Friday, August 25, 2006

Social media use and Google

Neil Patel did some searching and came up with 10 things Google knows about you. It's not so much what Google knows—they know even more, such as your search history. It's what Google will share with the world, and it's not just Google, it's Internet search in general.
  1. Social bookmarking sites you use
  2. Photo sharing sites you use
  3. Your favorite blogs
  4. Your MySpace presence
  5. Where you blog
  6. Your Wikipedia entries
  7. Forums you participate in
  8. Books you have written
  9. Podcasts you have been on
  10. Your LinkedIn presence

I see three things to take from this list. First—and you really should have done this already—Google yourself (yes, I still use Google as a verb). You should never be surprised by anything someone learns about you online. Set up alerts and vanity feeds to keep track of new references that appear. Then, think about how you can use your visibility in search results to your advantage.

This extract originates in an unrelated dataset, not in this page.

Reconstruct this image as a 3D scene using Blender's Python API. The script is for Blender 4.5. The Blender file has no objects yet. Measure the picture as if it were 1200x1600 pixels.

Second, don't use your real name if you want to separate your public image from some of your personal activities (such as personal blogs or photos on Flickr). Don't be surprised if your secret identity is revealed eventually, though. If you really want to keep a secret, don't let it play on the Internet.

Third, turn the list around. These are examples of things Google (and the others) can tell you about other people. If it feels like an invasion of privacy to you, don't do it, but there's useful information out there, and refusing to discover it could be a competitive disadvantage.

The bottom line on privacy is that every new service you use potentially adds detail to your online reputation. You can worry about the loss of privacy, or you can focus on the benefits of visibility. Just remember the level playing field of search: anything "they" can find, you can find, too.